Friday, March 11, 2016

Crazy for You, Jennifer Crusie

On the one hand, I really liked this. I read it all in about 8 hours, stayed up late to finish, was so caught up in it on the subway that when I had to get off at my stop I felt sort of dazed to re-enter the real world. I was furious with the bad guy, sympathized with our heroine, and rooted for the side characters.

On the other hand...

I think it's partially the feminist lens through which I view the world (and can't turn off, even when I want to). The deal is, this book is technically a romance novel (I think), and I just couldn't go with every romance convention the author wanted me to. In a nutshell, Our Heroine is a high-school art teacher living with the school's coach in an unspecified small town, where everyone knows everyone, and her life is "beige." Then she finds a dog, and it sets off a wacky set of events. She moves out on the coach -- more on him later -- inspires her mother to come out as a lesbian, inspires her best friend to start wanting "more" out of her relationship, and finally decides to go for it with the hot mechanic who is also her sister's ex-husband.

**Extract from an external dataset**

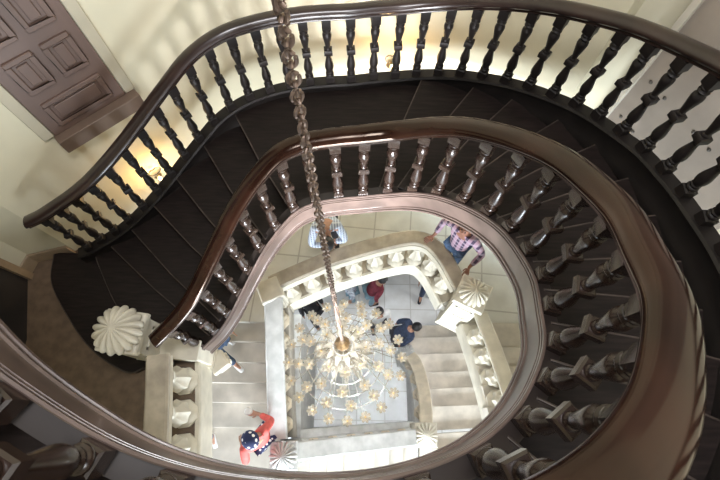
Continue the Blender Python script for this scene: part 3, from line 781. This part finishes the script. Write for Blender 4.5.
def person(label, loc, heading, pose=None, top='navy', legs='jeans', shoes='black', skin='skin', hair='hair', lean=0.0, scale=1.0, hat=None, sleeves=True, skirt=False):
    """local axes: x = person's right, y = forward, z = up"""
    J = dict(hip=(0, 0, .93), spine=(0, .0, 1.12), chest=(0, .01, 1.32), neck=(0, .01, 1.47), jaw=(0, .035, 1.545), head=(0, .02, 1.625),
             shR=(.175, 0, 1.41), elR=(.235, -.03, 1.13), wrR=(.25, .07, .90), haR=(.25, .10, .83), shL=(-.175, 0, 1.41), elL=(-.235, -.03, 1.13), wrL=(-.25, .07, .90), haL=(-.25, .10, .83),
             hpR=(.09, 0, .90), knR=(.10, .03, .49), anR=(.10, -.02, .09), toR=(.115, .14, .045), hpL=(-.09, 0, .90), knL=(-.10, .03, .49), anL=(-.10, -.02, .09), toL=(-.115, .14, .045))
    J = {k: Vector(v) for k, v in J.items()}
    if lean:
        c, s = math.cos(lean), math.sin(lean); h = J['hip'].copy()
        for k in ('spine', 'chest', 'neck', 'jaw', 'head', 'shR', 'elR', 'wrR', 'haR', 'shL', 'elL', 'wrL', 'haL'):
            d = J[k] - h; J[k] = h + Vector((d.x, d.y * c + d.z * s, -d.y * s + d.z * c))
    if pose:
        for k, v in pose.items(): J[k] = Vector(v)
    t = thing('person', label, 'person', loc, heading, 'visitors on the stone stairs')
    t.scale = (scale,) * 3
    V = []; E = []; Rr = []
    def add(p, r, par=None):
        V.append(Vector(p)); Rr.append(r)
        if par is not None: E.append((par, len(V) - 1))
        return len(V) - 1
    hip = add(J['hip'], (.145, .10)); sp = add(J['spine'], (.13, .095), hip); chs = add(J['chest'], (.155, .105), sp); nk = add(J['neck'], .055, chs)
    jw = add(J['jaw'], (.062, .07), nk); add(J['head'], (.082, .098), jw)
    face = (J['jaw'] + J['head']) / 2
    up = (J['head'] - J['jaw']).normalized(); fw = Vector((0, 1, 0)); fw = (fw - up * fw.dot(up)).normalized()
    for s in 'RL':
        a = add(J['sh' + s], .056, chs); b = add(J['el' + s], .042, a); w = add(J['wr' + s], .028, b)
        h = add(J['wr' + s].lerp(J['ha' + s], .6), (.034, .018), w)
        d = (J['ha' + s] - J['wr' + s]).normalized()
        side = d.cross(Vector((0, 0, 1))) if abs(d.z) < .85 else Vector((0, 1, 0)); side.normalize()
        curl = Vector((0, 0, -1)) if abs(d.z) < .85 else Vector((0, .5, 0))
        base = V[h]
        for q, ln in ((-1.5, .068), (-.5, .082), (.5, .078), (1.5, .06)):
            f0 = add(base + d * .03 + side * (q * .021), .0105, h)
            f1 = add(base + d * (.03 + ln * .55) + side * (q * .024) + curl * .008, .0095, f0)
            add(base + d * (.03 + ln) + side * (q * .024) + curl * .024, .008, f1)
        sg = 1 if s == 'R' else -1
        th = add(base - d * .02 - side * .035 * sg, .012, h); add(base + d * .03 - side * .06 * sg + curl * .012, .0095, th)
        a = add(J['hp' + s], .085, hip); b = add(J['kn' + s], .058, a); c2 = add(J['an' + s], .038, b); add(J['to' + s], (.042, .026), c2)
    body = skin_mesh('body', V, E, Rr, M[skin], t, 2)
    # nose, ears and eyes ride on the head
    bm = bmesh.new(); bm.from_mesh(body.data); rt = up.cross(fw)
    ball(bm, face + fw * .098, .017, 1, 1, 1.3, 8, 6)
    for s in (-1, 1): ball(bm, face + rt * (.082 * s), .024, .45, .8, 1.2, 8, 6)
    for f in bm.faces: f.smooth = True
    bm.to_mesh(body.data); bm.free()
    for s in (-1, 1):
        bm = bmesh.new(); ball(bm, face + fw * .086 + rt * (.032 * s) + up * .025, .011, u=8, v=6); link('eye', bm, M['hair'], body)
    # hair or headscarf: a cap over the back and top of the skull
    cc = J['head'] - fw * .012 + up * .012
    bm = bmesh.new(); ball(bm, (0, 0, 0), 1, u=20, v=14)
    Rm = Matrix((rt, fw, up)).transposed()
    big = 1.18 if hat else 1.0
    kill = []
    for v in bm.verts:
        q = v.co.copy()
        if not hat and q.y > .45 and q.z < .35: kill.append(v)
        elif q.z < -.75: kill.append(v)
        v.co = cc + Rm @ Vector((q.x * .094 * big, q.y * .108 * big, q.z * .108 * big))
    bmesh.ops.delete(bm, geom=kill, context='VERTS')
    ho = link('headscarf' if hat else 'hair', bm, M[hat] if hat else M[hair], t)
    so_ = ho.modifiers.new('thick', 'SOLIDIFY'); so_.thickness = .012; so_.offset = -1
    # clothes: shirt / jacket and trousers follow the joints, slightly larger
    V = []; E = []; Rr = []
    h0 = add(J['hip'] + Vector((0, -.005, -.16)), (.176, .128)); h = add(J['hip'] + Vector((0, 0, -.02)), (.165, .122), h0); s1_ = add(J['spine'], (.152, .118), h); s2_ = add(J['chest'], (.178, .128), s1_); add(J['chest'].lerp(J['neck'], .72), (.085, .07), s2_)
    for s in 'RL':
        a = add(J['sh' + s], .074, s2_); b = add(J['el' + s], .057, a)
        if sleeves: add(J['el' + s].lerp(J['wr' + s], .86), .043, b)
    skin_mesh('jacket' if top in ('red', 'navy', 'black', 'maroon') else 'shirt', V, E, Rr, M[top], t, 2)
    V = []; E = []; Rr = []
    h = add(J['hip'] + Vector((0, 0, .03)), (.158, .115))
    for s in 'RL':
        a = add(J['hp' + s], .098, h); b = add(J['kn' + s], .074, a); add(J['kn' + s].lerp(J['an' + s], .88), .062, b)
    skin_mesh('trousers', V, E, Rr, M[legs], t, 2)
    for s in 'RL':
        an, to = J['an' + s], J['to' + s]; d = (to - an); d.z = 0; d.normalize()
        V = [an - d * .04 + Vector((0, 0, -.035)), an + d * .04 + Vector((0, 0, -.035)), to + d * .05]
        skin_mesh('shoe', V, [(0, 1), (1, 2)], [(.045, .05), (.048, .045), (.044, .03)], M[shoes], t, 2)
    return t

def heading(fx, fy): return math.atan2(fy, fx) - PI / 2

# plaid shirt, both hands flat on the gallery rail
person('person in pink plaid shirt leaning with both hands on gallery rail', (1.475, 2.475, L2), heading(-.70, -.70),
       dict(wrR=(.35, .15, .93), haR=(.38, .25, .895), elR=(.37, -.04, 1.13), wrL=(-.35, .15, .93), haL=(-.38, .25, .895), elL=(-.37, -.04, 1.13)), top='plaid', legs='jeans', skin='skind', lean=.02)
person('dark haired person in pale blue check shirt bent over gallery rail', (-.52, 2.86, L2), heading(.12, -1),
       dict(head=(0, .56, 1.28), jaw=(0, .50, 1.24), elR=(.26, .42, .97), wrR=(.06, .44, .91), haR=(-.02, .45, .90), elL=(-.26, .40, .97), wrL=(-.07, .40, .94), haL=(.0, .41, .95)), top='check', legs='black', lean=.72)
pr = person('person in coral red jacket and navy polka dot headscarf on left steps', (-1.39, -.27, 2.44), heading(-.7, .7),
       dict(elR=(.29, .05, 1.16), wrR=(.20, .26, 1.10), haR=(.15, .32, 1.10), elL=(-.30, -.12, 1.18), wrL=(-.24, .10, 1.02), haL=(-.2, .17, 1.0)), top='red', legs='dots', shoes='white', hat='dots', scale=1.02)
person('person in blue jeans and white shoes stepping down the left flight', (-2.08, 1.03, 3.08), heading(.8, -.6),
       dict(knR=(.10, .20, .52), anR=(.11, .22, .11), toR=(.12, .37, .06), knL=(-.1, -.02, .48), anL=(-.1, -.18, .10), toL=(-.11, -.04, .05)), top='white', legs='jeans', shoes='white')
person('person in jeans partly hidden under the left landing edge', (-2.46, -.32, 2.44), heading(.3, -1), None, top='navy', legs='jeans', shoes='white')
person('person in navy jacket walking onto the right steps', (.84, 1.72, .0), heading(.97, .15), None, top='navy', legs='black', lean=.5)
person('person in maroon jacket standing under the gallery edge', (.26, 2.66, 0), heading(.9, .3), None, top='maroon', legs='paledenim', lean=.35)
person('person in pale blue clothes under the gallery edge behind the chain', (-.16, 2.72, 0), heading(-.9, -.2), None, top='check', legs='paledenim', shoes='white', lean=.2)
person('person in black walking at lower left of the well', (-.98, 2.20, 0), heading(-.6, .8), dict(knR=(.1, .22, .52), anR=(.1, .26, .1), toR=(.11, .4, .05), knL=(-.1, 0, .48), anL=(-.1, -.24, .12), toL=(-.1, -.1, .05)), top='black', legs='black', lean=.5)
person('dark haired person in white top behind chandelier lamps', (.42, 2.05, 0), heading(.3, -.9), None, top='white', legs='black')

person('person under the gallery showing one dark trouser leg below the curved balustrade', (1.62, 2.95, 0), heading(-.2, -1), dict(knR=(.1, .16, .5), anR=(.1, .20, .1), toR=(.11, .34, .05)), top='black', legs='navy')

# white cup carried by the person in red
bm = bmesh.new(); lathe(bm, [(0, 0), (.04, 0), (.05, .04), (.055, .10), (.045, .13), (.0, .135)], 16)
cup = link('paper_cup', bm, M['white']); cup.location = (-1.53, .09, 3.70); tag(cup, 'white cup held by the person in the red jacket', 'cup')

# ------------------------------------------------------------------ light
def area(name, loc, target, size, energy, col, sy=None):
    ld = bpy.data.lights.new(name, 'AREA'); ld.energy = energy; ld.color = col; ld.size = size
    if sy: ld.shape = 'RECTANGLE'; ld.size_y = sy
    o = bpy.data.objects.new(name, ld); C.objects.link(o); o.location = loc
    o.rotation_euler = (Vector(target) - Vector(loc)).to_track_quat('-Z', 'Y').to_euler()
    return o
area('skylight', (.1, .5, 13.3), (.1, .9, 0), 1.7, 330, (.98, .98, 1.0))
floor_fill = area('well_floor_fill', (-.1, .8, 13.35), (.05, .75, 0), 1.1, 13, (.88, .95, 1.0)); floor_fill.data.spread = math.radians(17)  # unseen narrow beam added to brighten the bottom of the well
area('back_wall_fill', (1.2, -2.2, 11.3), (-.6, 3.6, 7.6), 1.0, 60, (.95, .97, 1.0), 1.4)  # unseen lamp behind the camera, added to light the back wall
area('hall_window', (.2, -5.2, 3.4), (0, 1.5, 1.0), 3.0, 1350, (.84, .93, 1.0), 3.0)
string_fill = area('far_string_fill', (-.1, -2.55, 6.7), (.1, 2.1, 6.5), 1.8, 95, (.98, .97, 1.0), 1.1); string_fill.data.spread = math.radians(42)  # unseen lamp added to brighten the far string board and balusters
area('gallery_window', (3.4, 5.0, 4.9), (.6, 2.2, 3.4), 1.2, 480, (.76, .90, 1.0), 1.6)
area('right_steps_fill', (5.4, 1.2, 2.0), (2.0, .8, .6), 2.2, 130, (1.0, .96, .9), 2.0)  # unseen lamp added to lift the dark right-hand steps
area('hall_window_left', (-5.2, .2, 3.2), (-1, 0, 1.5), 2.4, 180, (.88, .95, 1.0), 2.4)
W = bpy.data.worlds.new('world'); S.world = W; W.use_nodes = True
bg = W.node_tree.nodes['Background']; bg.inputs['Color'].default_value = (.9, .94, 1.0, 1); bg.inputs['Strength'].default_value = 0.30

# ------------------------------------------------------------------ camera
cam = bpy.data.cameras.new('camera'); co = bpy.data.objects.new('camera', cam); C.objects.link(co)
cam.sensor_fit = 'HORIZONTAL'; cam.sensor_width = 36; cam.lens = 450 / 720 * 36; cam.clip_start = .02
co.matrix_world = Matrix.Translation((0, 0, 10.6)) @ Matrix.Rotation(.38106, 4, 'X') @ Matrix.Rotation(.01936, 4, 'Z')
S.camera = co
vs = S.view_settings; vs.view_transform = 'Standard'; vs.look = 'None'; vs.gamma = 1; vs.use_curve_mapping = False; vs.exposure = 0.0
S.cycles.max_bounces = 8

For a story that's allegedly all about a woman finding her own empowerment, Quinn spends every sex scene enjoying being dominated by the man. (Plus, can I just say, "he sank in to her deep pinkness" is the LEAST SEXY THING ever?) Meanwhile, her ex boyfriend, who is introduced as a fairly normal guy, goes absolutely ape shit bonkers and stalks and attacks her, because she's "his," and he just can't let her go. And when she tells this to the Hot Mechanic She's Loved Forever, he's all "yeah, that's just how men are. Women are posessions to us, no matter how wrong that seems." So she's gone from a loveless relationship to one with a guy who's a huge flake and a known womanizer, but who's hot. And that's fine; she wanted excitement and she got it. But she also went from a guy running her life to another guy who wants to run her sex life (and how) and it just... it triggered something ooky for me.

Here's another problem. I never really bought the "longing true love" aspect of Quinn and Hot Mechanic (hereafter Nick). We get his internal lust for her, how he thinks she's his best friend, and the only woman he won't fuck because he doesn't want to lose her. But at no point was I shown a best friend relationship. He helps her move. The end. Therefore, he has always loved her. I was unconvinced he'd changed at all, and I hope she's still happy that she threw herself at him when he leaves her in a year, as is his wont, or flips out when she tries to prove to him that she's not his property, as he so charmingly put it.

Wow, I'm angrier about this than I thought.

Last really super irritating point: Quinn's best friend decides her marriage needs spark, since Quinn is out seeking spark. So BF goes to her husband Max's work, and tries to seduce him. He says maybe when they get home, after the kids are in bed. She tells him to go to hell. Next plan: she answers the door naked. He's brought company home. She goes upstairs and cries, he watches football. Next plan: she wears sexy lingerie, he falls asleep while she's changing, next morning he notices and she almost punches him. Next plan: she wears different sexy lingerie, he accuses her of thinking he's cheated on her and flipping out, she gets so angry she leaves him. FINE. Except when did the stupid stupid STUPID woman TELL HIM WHAT THE PROBLEM WAS? NEVER! She just kept behaving weirdly and then freaking out when he didn't catch the snap. 

(In her defense, when she finally does tell him, 3/4 of the way through the book, his reaction is "We don't need to change anything! You're crazy!" and after that he deserves to be told to fuck off. But up until that point, he was basically blameless and she was crazy. Seriously.)

That was longer and angrier than I expected. It's a cute, fluffy book, which totally engrossed me for hours yesterday. I have to go read something else by Crusie and see if it's just a "romance novels are misogynistic" thing, a "this author is not my thing" thing, or a "Harriet is way oversensitive" thing. Then we shall see what's really what.

Grade: D

Originally posted 2006 -- waaaay before I started reading romance novels regularly. Not the greatest introduction to them, clearly.